Since our destination was “all downhill from the park headquarters”, this meant the trip back was predominately, well, uphill. In an attempt to tame the climb, we chose a route back that would keep us mainly on dirt roads with the thought that these would be gentle enough to at least accommodate a vehicle… a Hummer perhaps. The fire roads literally went straight up a hillside and tested the joints in our feet and the fit in our boots. The angle between my shin and toes was reduced to pie sliver, and my wobbly ankles from the day before screamed in indignation. Once we conquered a hillside and celebrated by enjoying the view from the shade of an Oak or Ponderosa Pine, we pushed on only to find the road take a nose dive straight down a distance equal to what we had climbed and rise again even higher. Who knew land this rugged could be so close to home?!

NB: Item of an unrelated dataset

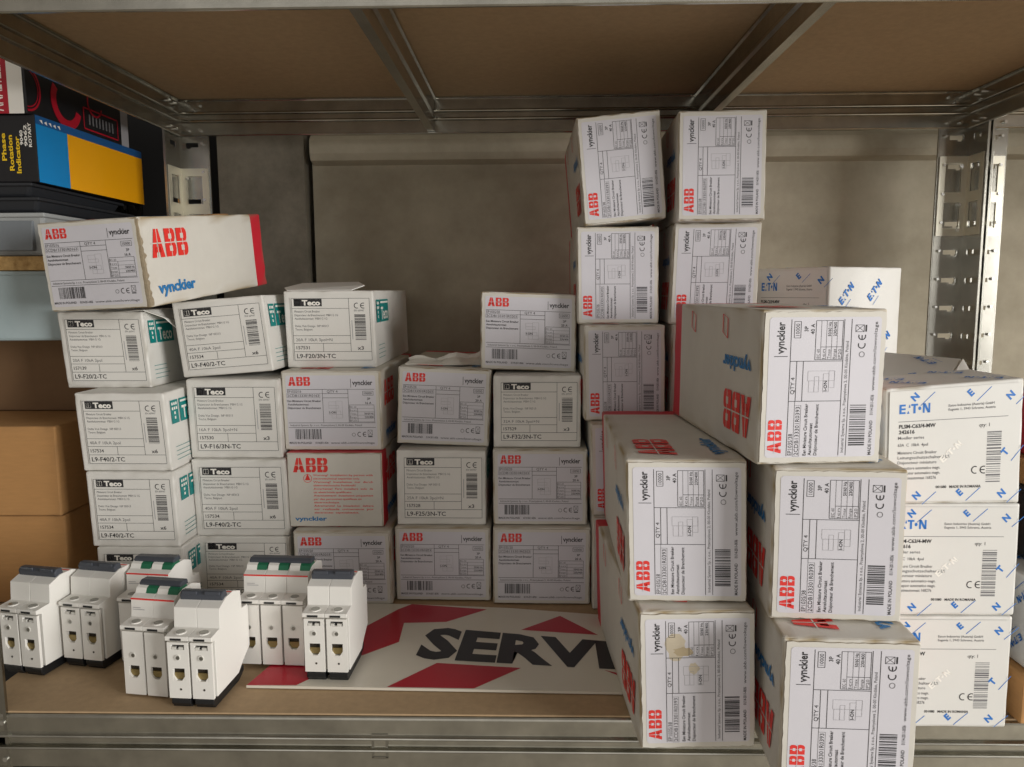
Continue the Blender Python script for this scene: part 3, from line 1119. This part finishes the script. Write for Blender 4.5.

Between the spring sun and a trail that paralleled the Dow Jones average over the course of a century, I unknowingly was sending my body on a crash course. I drank constantly from my Camelback, but it wasn’t enough. The water felt like it was souring my stomach and I took my time between sips. Between switchbacks I would pause, face downhill to rest my ankles, and charge ahead swinging my arms in exaggerated arcs in an effort to coax my feet to take another step. If only I were a puppet and they were all attached… My head started to pound and tears were welling up. I knew exactly what I had done to myself – dehydration started to take over and all I wanted was some Gatorade, juice, or anything else besides warm filtered creek water. I was sure if I kept drinking that I would be sick and lose any valuable fluid I still had left.
At the top of the last major hill, I motioned to Matt that I needed to sit and rest and we crashed under a giant oak. I tried to catch my breath and wipe the dirty tears from my hand onto my shorts without appearing too woozy to the passing day hikers. Seriously, Half Dome was easier. After we were able to rest a bit and I drank some more, we started paying attention to the tree we were sitting under. Hundreds of acorns filled the gaps between the tree bark and looked as if they had grown on the tree that way. A squirrel had made cubby holes of the trunk and branches to store its food as if the tree was a giant pantry. Check out the pictures of this tree below.
By the time we reached the Park Headquarters, I was done. I pounded some juice and slept the entire way home. The following days I was sick. Really sick. Without enough fluids, my digestive system started to shut down and I couldn’t process any of the water that I needed so desperately. Lesson learned. Keep drinking no matter what, and bring flavored mixers if the water isn’t too tasty.
Despite the roughness of this trip, I imagine we’ll keep returning to Coe. Its ruggedness is addicting and I can’t imagine a place so full of life with spring. It just makes you want to be and stay outside.
This post is part of the SierraSoul Archive. The trip took place in May, 2003 (or thereabouts).